La ville moderne se montre à nous sous l’aspect d’une église du XVIe siècle et d’un élégant château-fort sur lequel sont gravées les armes de Jules II. Autour du château se serrent deux ou trois maisons qui, composent toute la ville. Les habitans sont au nombre d’une dizaine pendant la saison des fièvres, qui commence de bonne heure et se prolonge tard. Au mois de novembre, il arrive quelques centaines de paysans des environs, qui s’entassent dans des huttes et cultivent le pays. Dès que les chaleurs reviennent, ils s’empressent de fuir.

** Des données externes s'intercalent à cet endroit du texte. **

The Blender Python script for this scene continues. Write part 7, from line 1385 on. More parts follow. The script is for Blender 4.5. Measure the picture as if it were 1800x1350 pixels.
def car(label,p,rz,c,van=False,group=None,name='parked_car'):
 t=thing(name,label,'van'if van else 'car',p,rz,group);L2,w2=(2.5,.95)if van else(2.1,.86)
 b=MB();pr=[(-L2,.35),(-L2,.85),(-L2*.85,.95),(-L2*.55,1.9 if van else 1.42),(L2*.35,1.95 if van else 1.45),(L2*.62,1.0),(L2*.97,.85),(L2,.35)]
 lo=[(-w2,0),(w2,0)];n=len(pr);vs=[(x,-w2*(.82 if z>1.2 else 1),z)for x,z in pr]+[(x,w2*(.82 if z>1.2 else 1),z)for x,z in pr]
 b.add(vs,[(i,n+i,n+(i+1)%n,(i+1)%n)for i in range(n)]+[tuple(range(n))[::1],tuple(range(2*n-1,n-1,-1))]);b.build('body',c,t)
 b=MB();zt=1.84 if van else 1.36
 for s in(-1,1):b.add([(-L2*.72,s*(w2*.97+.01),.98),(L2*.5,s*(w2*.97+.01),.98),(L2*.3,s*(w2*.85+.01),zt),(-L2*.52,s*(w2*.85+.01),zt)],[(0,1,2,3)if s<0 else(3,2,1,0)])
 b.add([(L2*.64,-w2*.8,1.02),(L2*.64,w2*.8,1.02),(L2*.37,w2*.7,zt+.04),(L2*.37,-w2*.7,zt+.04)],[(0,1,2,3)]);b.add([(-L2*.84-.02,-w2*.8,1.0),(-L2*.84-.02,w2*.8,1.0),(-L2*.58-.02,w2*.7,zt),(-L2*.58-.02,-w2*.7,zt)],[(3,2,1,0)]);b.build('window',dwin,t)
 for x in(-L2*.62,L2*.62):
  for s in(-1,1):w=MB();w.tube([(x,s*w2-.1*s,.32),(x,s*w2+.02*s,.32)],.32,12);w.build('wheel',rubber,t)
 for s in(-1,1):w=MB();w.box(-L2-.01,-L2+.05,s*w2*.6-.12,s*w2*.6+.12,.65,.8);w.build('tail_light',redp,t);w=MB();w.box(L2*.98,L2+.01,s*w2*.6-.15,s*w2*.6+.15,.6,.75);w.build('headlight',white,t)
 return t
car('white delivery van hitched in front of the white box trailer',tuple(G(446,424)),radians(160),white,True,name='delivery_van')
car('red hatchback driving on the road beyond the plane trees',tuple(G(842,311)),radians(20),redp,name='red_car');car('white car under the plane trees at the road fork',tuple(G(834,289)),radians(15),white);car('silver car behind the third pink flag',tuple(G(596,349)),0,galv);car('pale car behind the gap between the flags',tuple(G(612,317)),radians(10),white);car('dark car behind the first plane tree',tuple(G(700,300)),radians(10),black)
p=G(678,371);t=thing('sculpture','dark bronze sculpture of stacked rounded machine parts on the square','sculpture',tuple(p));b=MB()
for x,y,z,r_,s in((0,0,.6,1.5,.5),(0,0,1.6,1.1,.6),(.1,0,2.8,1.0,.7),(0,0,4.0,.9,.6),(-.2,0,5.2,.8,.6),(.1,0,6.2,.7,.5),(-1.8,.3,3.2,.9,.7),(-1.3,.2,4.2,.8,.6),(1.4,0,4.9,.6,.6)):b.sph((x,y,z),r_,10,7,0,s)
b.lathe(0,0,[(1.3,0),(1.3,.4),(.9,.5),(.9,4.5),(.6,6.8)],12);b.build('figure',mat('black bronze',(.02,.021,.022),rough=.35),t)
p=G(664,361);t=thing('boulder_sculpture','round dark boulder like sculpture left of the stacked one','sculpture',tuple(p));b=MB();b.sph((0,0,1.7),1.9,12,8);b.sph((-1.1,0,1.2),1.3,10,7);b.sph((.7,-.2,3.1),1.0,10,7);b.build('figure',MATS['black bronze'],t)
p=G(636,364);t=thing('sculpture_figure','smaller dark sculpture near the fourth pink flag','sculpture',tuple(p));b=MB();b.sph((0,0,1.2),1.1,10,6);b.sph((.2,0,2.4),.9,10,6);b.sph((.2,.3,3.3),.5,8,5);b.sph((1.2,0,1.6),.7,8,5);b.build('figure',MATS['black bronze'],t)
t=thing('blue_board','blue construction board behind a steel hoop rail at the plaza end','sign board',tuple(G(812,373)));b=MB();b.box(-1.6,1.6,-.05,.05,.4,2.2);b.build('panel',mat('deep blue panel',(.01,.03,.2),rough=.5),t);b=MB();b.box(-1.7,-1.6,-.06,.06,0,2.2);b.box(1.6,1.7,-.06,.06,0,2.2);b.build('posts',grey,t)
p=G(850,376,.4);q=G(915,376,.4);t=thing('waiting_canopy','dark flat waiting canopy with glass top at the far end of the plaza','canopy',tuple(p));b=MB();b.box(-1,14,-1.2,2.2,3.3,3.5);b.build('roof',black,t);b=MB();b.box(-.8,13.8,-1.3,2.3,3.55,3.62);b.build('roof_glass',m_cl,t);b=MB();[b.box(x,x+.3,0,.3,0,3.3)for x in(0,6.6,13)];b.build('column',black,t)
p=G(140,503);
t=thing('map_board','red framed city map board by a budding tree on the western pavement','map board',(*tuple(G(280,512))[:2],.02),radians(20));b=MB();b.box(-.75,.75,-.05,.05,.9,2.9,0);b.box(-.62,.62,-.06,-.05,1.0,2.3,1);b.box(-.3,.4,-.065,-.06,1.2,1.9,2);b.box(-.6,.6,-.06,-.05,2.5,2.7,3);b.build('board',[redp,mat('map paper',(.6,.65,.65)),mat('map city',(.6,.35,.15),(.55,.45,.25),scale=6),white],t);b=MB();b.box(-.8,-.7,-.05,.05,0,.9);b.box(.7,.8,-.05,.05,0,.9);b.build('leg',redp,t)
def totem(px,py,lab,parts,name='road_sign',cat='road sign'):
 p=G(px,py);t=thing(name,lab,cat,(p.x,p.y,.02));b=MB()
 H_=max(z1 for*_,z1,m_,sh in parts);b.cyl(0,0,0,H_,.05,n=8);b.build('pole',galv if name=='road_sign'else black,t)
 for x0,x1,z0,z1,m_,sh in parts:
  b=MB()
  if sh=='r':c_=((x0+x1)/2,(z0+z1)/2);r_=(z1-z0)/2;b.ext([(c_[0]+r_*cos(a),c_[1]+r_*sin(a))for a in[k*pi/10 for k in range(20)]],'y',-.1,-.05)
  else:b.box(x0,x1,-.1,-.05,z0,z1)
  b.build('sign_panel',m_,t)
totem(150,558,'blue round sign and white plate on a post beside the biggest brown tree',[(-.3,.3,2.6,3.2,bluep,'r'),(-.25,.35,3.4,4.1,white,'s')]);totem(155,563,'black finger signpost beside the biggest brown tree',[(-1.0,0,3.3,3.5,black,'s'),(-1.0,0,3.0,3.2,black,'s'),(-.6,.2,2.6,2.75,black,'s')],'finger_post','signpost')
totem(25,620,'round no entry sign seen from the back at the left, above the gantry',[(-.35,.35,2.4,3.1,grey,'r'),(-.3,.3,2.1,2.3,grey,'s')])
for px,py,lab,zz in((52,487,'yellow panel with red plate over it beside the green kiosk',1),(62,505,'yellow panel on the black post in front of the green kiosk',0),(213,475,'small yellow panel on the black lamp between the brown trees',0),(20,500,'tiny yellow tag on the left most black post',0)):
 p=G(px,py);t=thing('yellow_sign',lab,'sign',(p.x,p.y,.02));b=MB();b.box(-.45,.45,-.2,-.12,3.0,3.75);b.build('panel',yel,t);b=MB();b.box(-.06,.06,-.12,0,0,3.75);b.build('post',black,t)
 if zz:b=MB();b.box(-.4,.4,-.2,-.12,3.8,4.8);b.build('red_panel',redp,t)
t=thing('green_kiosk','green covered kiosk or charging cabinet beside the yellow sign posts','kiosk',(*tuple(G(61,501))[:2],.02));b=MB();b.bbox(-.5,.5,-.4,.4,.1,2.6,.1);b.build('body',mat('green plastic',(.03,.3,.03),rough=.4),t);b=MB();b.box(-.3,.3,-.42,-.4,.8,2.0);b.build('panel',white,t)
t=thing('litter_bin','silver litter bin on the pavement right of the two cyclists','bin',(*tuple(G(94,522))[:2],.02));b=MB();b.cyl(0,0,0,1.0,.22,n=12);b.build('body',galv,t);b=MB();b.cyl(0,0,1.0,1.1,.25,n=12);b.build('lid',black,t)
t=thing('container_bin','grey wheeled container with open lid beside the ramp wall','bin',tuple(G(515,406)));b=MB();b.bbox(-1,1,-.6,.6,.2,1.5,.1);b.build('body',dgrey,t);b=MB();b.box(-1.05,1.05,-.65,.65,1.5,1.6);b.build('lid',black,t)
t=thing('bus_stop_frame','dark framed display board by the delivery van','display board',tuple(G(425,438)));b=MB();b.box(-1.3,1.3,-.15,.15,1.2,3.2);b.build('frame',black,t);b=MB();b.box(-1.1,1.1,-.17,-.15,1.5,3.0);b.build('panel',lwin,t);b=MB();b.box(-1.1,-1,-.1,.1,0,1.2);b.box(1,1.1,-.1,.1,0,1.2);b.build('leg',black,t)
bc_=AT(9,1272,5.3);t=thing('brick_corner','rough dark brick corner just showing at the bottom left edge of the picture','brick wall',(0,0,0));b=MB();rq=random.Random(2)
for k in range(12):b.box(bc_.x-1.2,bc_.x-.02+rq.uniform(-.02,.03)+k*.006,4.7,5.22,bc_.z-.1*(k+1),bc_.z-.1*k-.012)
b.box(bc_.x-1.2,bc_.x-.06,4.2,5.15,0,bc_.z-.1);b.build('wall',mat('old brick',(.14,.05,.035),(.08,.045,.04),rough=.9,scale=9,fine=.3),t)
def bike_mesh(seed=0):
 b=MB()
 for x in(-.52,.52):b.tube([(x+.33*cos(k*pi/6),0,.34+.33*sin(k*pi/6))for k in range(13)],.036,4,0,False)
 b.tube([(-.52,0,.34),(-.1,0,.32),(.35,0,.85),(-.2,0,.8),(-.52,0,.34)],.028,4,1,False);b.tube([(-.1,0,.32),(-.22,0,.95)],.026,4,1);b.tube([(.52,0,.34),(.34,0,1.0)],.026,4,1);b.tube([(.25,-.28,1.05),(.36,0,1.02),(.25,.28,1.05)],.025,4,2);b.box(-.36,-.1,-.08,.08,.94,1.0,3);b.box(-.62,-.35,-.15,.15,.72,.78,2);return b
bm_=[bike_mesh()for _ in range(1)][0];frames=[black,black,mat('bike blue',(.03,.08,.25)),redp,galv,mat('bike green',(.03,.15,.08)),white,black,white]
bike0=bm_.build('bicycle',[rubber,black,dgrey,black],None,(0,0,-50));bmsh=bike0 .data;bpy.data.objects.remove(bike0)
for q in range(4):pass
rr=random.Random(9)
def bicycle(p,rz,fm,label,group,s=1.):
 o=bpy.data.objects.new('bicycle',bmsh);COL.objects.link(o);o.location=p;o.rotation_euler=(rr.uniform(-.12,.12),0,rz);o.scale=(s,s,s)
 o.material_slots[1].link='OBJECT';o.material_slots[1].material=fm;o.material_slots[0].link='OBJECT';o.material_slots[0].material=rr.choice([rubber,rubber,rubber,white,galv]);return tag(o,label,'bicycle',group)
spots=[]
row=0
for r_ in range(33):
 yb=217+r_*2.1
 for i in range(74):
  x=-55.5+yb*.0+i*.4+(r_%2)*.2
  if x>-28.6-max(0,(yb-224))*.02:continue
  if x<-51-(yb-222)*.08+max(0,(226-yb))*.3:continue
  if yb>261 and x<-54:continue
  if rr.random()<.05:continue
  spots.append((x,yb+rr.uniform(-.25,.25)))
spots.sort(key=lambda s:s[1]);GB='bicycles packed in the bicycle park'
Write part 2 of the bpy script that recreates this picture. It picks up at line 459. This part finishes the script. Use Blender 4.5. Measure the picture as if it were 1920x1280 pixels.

Quand on s’avance de quelques pas au-delà des maisons et du château, et qu’on regarde devant soi, on est saisi du grand et majestueux spectacle qu’on a sous les yeux. De cette immense plaine qui nous entoure, pas un bruit ne s’élève. Tout semble immobile et muet; c’est un recueillement et une tristesse dont l’âme est tout émue. L’émotion redouble lorsqu’on se souvient que ce lieu silencieux était autrefois l’un des plus agités du monde, qu’on le repeuple de cette foule affairée qui s’y pressait quand les flottes de l’Afrique et de l’Egypte y venaient apporter le blé qui nourrissait Rome. La mer, qui scintille à l’horizon, forme comme un cadre lumineux à ce tableau désolé. A droite, le Tibre se sépare en deux branches qui entourent l’isola sacra, peuplée aujourd’hui de troupeaux de buffles. Autour de soi, autant que l’œil peut s’étendre, la plaine est couverte de petits tertres d’inégale hauteur; ce sont des amas de décombres qui recouvrent une grande ville ensevelie. Au-dessous de ces terres amoncelées, où l’on heurte à chaque pas, quand on s’y promène, des fragmens de marbre, des débris de poteries, des vases ou des fonds de vases brisés, on est sûr de retrouver la vieille Ostie.